Today we have an office at a WeWork location in downtown San Francisco, an office on the coast near my home and a “work from anywhere” culture. The strategic team still gets together in San Franciso a couple of times each month, but on a daily basis, we use video conferencing and Slack to communicate, and we’ve never been more productive. Not only that, but we also lead healthier, happier lives because of less commute time which allows more time to be spent with friends and family.

On a recent flight home from Los Angeles, I sat next to another agency owner. We got to talking, and one of the first questions he asked was, “Have you gone distributed yet?”. I told him we had and we shared notes and tips and how neither one of us could imagine going back to the old way. Our lives are more networked than ever, whether it be social networks or computer networks, and this is happening in the physical world as well. Networked teams, using the latest technology, are more efficient, productive and happier. The work world is changing fast. It’s been fun to take this leap and witness the future.

The second thing that stood out this year was all of the new babies born to our strategic team. Over the first decade of IMA’s existence, there had been three babies born. This year, within three months, there were three babies born.
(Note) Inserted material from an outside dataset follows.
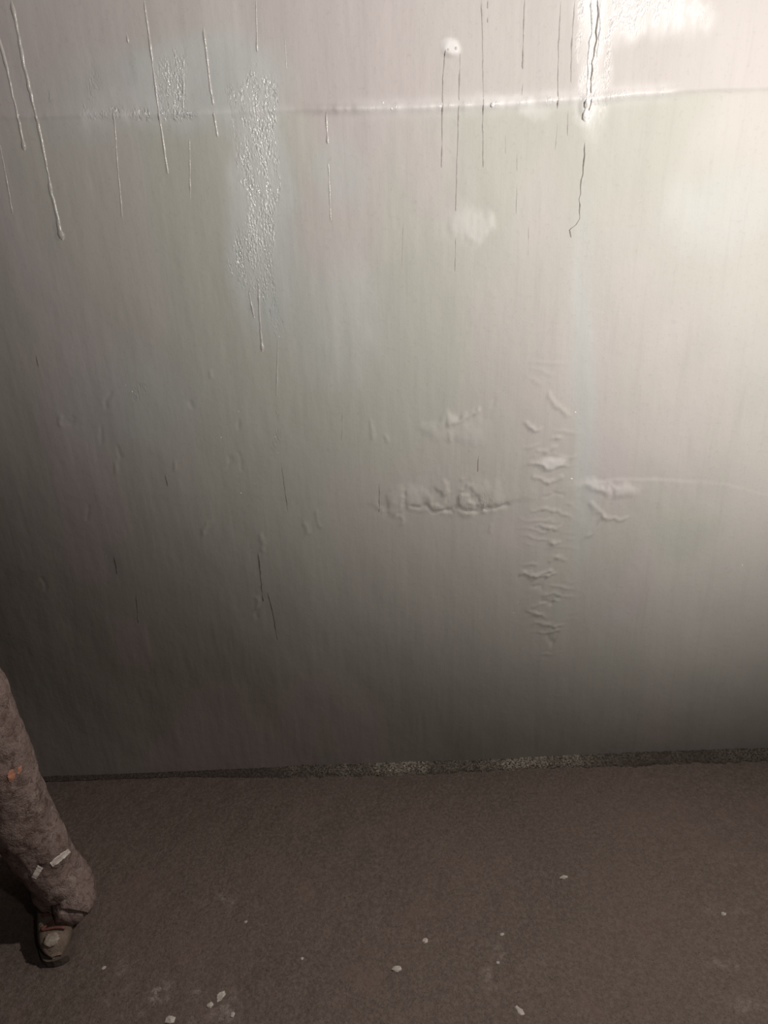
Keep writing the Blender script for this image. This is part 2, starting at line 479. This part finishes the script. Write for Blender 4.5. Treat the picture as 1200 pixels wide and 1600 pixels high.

To make matters more interesting, all three were born to members of our strategic team. It has been quite a ride.

I have learned more about our healthcare system, maternity and paternity leave and California’s disability system than I ever imagined. It has been eye-opening. After watching this TED talk (, I was committed to providing the best maternity and paternity leave that the agency could afford. For IMA, that meant three months of paid maternity leave and one month of paid paternity leave. By law in California, I am only required to offer six weeks of non-paid leave. But here in Silicon Valley that’s unheard of and becomes a competitive disadvantage. Companies like Netflix offer an entire year of paid leave. Others like Google and Facebook have similar policies. It also did not seem right only to provide six weeks, paid or otherwise. I’m the father of two young boys, Jack and Finn, and I remember those first six weeks very well. Actually, what I remember is the haze of sleep deprivation. Asking one of my employees to come back in that state did not make sense to me.

Has it hurt our profit margin? Of course. But I believe we will more than make up for it this year because the new parents on my team feel respected and ready to return at full force. And baby Caroline, baby Stella, and baby James will have a little smoother entry into this world.

That’s what stood out for me in 2017. As business owners, entrepreneurs and employees, we are always making adjustments, looking for advantages and improving our processes. I hope you all had a great 2017 in that regard.

IMA has some exciting new programs we are working on over the holiday period that will encourage more collaboration and communication with our clients. We look forward to sharing them with you in 2018. Here’s to another great year together.

Thanks for reading and have a safe and happy holiday!